OK, so there is politics in everything. But there should also be some measure of mature responsibility and commitment to the principle and goal.
Unfortunately, this workgroup is exclusively a political exercise. NAACP proved that they will allow nothing to close out this lawsuit. They gain something by dragging it on forever. What is it?
Dr Moore would benefit from ending this expensive waste of time. But, he doesn't seem to want to 'pay the price' with the NAACP in order to force it to an end. Is it really worth antagonizing them when he has them in the palm of his hand? Or, they have him.

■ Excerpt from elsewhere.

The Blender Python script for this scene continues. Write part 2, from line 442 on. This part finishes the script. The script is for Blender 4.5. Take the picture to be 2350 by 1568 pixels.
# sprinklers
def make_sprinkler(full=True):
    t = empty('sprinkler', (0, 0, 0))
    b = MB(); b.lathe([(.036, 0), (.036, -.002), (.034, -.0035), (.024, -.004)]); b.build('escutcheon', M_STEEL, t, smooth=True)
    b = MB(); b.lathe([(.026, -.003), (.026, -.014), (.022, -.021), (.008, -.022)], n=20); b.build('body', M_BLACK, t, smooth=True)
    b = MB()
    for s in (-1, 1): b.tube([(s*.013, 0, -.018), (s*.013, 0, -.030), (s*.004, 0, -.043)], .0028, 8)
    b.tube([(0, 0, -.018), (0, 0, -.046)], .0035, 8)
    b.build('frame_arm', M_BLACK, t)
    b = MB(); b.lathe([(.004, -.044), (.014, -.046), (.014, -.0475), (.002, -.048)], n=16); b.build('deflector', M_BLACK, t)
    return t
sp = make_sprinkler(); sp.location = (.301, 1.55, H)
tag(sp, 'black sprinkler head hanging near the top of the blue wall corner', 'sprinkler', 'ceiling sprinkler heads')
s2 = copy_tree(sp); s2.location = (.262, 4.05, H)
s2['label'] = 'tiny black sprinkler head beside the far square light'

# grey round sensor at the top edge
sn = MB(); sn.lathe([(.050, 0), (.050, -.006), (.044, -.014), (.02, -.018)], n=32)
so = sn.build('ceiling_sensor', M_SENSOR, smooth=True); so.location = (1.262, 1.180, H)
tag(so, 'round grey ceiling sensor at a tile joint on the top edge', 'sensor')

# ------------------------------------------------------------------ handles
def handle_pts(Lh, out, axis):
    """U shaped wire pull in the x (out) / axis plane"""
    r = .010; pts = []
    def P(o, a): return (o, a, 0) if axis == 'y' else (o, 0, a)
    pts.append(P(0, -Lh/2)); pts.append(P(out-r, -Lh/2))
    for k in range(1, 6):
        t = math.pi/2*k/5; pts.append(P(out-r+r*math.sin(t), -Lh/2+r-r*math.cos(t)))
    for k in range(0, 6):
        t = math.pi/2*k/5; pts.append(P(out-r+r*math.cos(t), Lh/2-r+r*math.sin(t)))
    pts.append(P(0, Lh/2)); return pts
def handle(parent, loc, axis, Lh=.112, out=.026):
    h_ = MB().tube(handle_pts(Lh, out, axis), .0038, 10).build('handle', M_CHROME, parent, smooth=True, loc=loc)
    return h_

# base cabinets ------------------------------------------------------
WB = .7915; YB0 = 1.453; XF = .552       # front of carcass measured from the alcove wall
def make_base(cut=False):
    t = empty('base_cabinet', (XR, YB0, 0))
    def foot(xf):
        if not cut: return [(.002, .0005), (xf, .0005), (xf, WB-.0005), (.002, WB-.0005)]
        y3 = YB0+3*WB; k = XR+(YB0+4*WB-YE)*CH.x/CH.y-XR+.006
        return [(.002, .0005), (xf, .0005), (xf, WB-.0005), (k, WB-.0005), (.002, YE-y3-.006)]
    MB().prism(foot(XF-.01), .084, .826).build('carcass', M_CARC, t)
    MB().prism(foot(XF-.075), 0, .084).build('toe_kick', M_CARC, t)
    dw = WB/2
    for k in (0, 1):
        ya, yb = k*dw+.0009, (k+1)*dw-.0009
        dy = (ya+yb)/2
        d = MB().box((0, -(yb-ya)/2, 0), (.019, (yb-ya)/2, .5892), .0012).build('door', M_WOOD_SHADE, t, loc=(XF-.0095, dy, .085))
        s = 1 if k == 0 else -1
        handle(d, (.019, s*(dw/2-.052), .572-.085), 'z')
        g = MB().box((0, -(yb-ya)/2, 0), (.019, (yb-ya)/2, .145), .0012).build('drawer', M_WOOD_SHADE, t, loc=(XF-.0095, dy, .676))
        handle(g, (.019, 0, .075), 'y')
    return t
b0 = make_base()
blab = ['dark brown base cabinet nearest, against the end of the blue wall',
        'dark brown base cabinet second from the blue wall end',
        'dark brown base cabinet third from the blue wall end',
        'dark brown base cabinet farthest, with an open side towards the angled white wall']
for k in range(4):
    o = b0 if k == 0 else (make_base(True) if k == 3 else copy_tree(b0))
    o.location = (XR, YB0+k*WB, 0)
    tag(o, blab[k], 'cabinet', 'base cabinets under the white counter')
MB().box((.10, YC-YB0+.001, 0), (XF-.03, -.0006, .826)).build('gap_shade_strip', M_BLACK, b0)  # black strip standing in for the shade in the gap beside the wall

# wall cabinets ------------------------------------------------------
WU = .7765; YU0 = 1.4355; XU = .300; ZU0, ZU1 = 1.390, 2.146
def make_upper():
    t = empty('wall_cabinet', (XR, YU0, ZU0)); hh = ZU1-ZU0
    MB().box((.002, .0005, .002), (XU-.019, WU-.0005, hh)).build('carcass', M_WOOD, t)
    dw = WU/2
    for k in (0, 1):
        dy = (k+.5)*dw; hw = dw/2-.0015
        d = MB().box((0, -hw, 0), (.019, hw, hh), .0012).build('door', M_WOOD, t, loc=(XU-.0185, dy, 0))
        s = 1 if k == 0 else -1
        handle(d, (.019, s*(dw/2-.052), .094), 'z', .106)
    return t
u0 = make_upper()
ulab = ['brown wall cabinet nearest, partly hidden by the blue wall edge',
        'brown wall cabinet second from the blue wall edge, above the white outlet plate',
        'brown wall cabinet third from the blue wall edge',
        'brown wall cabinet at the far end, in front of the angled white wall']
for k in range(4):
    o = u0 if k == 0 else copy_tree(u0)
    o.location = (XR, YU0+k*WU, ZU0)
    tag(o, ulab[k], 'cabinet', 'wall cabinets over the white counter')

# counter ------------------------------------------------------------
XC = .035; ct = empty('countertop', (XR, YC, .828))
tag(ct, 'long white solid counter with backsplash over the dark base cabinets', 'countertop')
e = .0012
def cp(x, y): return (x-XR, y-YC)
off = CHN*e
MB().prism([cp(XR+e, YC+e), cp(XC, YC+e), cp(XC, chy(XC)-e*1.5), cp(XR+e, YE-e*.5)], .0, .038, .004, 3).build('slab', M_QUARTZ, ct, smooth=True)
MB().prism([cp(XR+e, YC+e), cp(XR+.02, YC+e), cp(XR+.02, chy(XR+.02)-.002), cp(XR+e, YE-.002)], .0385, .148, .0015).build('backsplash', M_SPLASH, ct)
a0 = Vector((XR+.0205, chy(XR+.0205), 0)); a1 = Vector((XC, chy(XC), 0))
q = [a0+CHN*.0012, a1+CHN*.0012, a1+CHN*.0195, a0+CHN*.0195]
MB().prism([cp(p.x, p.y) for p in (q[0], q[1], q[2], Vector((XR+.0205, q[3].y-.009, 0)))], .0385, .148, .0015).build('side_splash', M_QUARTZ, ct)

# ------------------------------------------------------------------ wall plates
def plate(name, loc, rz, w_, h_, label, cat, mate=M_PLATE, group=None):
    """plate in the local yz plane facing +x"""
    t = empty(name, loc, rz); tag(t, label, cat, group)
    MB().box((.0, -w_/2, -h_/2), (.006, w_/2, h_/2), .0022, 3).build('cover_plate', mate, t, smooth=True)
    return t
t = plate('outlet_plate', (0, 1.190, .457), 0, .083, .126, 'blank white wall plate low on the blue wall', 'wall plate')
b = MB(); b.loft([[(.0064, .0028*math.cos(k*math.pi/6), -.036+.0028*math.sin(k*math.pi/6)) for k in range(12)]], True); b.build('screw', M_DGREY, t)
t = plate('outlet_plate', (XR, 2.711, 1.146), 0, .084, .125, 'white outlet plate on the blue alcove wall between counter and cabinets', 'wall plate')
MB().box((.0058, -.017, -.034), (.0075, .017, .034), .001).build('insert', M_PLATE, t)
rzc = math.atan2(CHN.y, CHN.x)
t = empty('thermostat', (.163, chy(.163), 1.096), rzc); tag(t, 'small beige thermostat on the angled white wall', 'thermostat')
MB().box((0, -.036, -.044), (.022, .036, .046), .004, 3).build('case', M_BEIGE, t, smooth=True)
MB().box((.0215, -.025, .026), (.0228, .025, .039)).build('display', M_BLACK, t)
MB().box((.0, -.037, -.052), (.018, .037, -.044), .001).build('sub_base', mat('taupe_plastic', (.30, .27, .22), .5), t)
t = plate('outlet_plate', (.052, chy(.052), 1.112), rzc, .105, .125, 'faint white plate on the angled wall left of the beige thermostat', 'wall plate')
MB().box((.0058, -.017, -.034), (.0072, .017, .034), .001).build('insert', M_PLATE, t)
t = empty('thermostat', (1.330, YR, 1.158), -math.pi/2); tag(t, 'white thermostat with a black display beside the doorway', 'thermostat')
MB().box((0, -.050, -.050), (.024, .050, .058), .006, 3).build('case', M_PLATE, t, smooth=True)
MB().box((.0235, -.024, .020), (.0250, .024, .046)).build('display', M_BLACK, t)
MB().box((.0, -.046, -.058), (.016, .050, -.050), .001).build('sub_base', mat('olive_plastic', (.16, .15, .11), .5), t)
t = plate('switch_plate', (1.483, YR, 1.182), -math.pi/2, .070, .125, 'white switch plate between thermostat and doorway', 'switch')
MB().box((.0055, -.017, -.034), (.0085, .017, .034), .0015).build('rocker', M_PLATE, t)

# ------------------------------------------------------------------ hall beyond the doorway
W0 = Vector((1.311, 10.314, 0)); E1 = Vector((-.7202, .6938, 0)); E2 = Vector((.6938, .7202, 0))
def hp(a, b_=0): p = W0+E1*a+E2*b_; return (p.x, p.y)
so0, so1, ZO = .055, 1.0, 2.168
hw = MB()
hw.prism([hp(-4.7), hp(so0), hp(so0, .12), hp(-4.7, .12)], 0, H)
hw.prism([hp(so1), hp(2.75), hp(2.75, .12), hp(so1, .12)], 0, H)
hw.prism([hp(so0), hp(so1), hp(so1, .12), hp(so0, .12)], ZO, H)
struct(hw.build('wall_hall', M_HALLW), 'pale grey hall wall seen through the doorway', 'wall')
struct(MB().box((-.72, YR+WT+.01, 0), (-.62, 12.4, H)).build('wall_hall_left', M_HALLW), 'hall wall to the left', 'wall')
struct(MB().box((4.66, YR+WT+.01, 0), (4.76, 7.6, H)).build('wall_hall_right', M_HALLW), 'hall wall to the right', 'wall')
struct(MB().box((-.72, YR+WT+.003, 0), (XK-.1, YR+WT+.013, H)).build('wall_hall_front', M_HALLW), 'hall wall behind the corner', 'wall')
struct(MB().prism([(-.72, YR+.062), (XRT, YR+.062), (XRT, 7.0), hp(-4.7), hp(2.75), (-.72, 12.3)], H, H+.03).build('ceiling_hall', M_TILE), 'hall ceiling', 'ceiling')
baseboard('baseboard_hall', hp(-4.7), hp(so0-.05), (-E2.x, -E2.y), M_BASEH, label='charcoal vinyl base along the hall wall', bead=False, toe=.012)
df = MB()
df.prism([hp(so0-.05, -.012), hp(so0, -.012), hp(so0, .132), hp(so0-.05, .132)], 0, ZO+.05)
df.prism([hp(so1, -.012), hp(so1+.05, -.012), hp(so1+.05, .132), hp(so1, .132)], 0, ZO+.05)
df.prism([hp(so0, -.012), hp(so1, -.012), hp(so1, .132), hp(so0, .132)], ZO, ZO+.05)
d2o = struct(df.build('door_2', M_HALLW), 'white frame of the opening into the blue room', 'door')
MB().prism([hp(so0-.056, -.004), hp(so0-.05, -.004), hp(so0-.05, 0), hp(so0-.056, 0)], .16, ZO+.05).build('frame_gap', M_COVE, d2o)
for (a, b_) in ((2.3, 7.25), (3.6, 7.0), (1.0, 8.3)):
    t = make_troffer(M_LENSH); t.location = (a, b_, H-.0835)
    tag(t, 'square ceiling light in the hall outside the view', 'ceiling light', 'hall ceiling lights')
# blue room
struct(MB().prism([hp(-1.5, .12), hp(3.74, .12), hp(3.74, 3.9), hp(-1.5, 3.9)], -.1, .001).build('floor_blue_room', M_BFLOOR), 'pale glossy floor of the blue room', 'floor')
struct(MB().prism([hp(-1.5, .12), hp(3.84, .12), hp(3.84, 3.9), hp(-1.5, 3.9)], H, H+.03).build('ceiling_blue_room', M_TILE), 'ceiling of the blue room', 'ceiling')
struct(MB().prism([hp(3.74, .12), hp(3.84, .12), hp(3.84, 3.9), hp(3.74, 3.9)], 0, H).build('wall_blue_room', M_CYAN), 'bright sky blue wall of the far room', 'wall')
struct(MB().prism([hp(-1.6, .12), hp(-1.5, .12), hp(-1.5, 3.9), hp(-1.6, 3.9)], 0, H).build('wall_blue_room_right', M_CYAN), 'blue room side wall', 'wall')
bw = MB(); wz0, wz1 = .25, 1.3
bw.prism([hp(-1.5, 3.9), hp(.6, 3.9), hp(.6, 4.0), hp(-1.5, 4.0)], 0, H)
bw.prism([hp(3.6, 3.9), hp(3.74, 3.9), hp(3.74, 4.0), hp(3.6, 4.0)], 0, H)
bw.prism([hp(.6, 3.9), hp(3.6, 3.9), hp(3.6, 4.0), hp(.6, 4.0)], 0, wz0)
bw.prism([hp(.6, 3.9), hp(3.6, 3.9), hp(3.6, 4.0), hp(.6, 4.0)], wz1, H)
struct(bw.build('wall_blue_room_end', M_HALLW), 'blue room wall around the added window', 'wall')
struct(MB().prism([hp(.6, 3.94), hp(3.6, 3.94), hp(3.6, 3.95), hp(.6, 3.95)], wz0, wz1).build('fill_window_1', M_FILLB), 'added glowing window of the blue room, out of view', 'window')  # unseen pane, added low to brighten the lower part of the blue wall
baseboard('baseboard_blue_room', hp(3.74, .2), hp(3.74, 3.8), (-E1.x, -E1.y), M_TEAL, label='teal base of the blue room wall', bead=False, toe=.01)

What about the School Board?
Well, what can you expect when these Board members' voter base is the NAACP and sympathetic liberals. They do NOT get a 'win' by wrapping this up. They DO 'win' by pandering to their base and kneeling to the plaintiff, our opponent in this lawsuit.
Voting in Barenborg seemed, at first, to be a new attempt. But when you think about it, that is confirmation for the ongoing scam. She shares the same base as Jones. There is no way that she would hold the plaintiff's to account. She has an election in two years. This is a campaign event for her. The District's legal opponent now has another protagonist.
So, with Rosario out of the way, no one will push this to an end.
This is now just a waiting game until the plaintiff finally gets tired, or until they run out of free legal council. I wouldn't hold your breath for either.
And really, what's $100,000 a year when you can always raise taxes?
I’m fed up. 60 years and counting. $100,000-$150,000 a year from taxpayers. The students are happy and progressing. The superintendent said we’ve met all requirements. The NAACP and work group are petty and unreasonable. Time to consider contacting Florida civil rights group/attorney general and/or the DOJ and Leo Terrell. ENOUGH!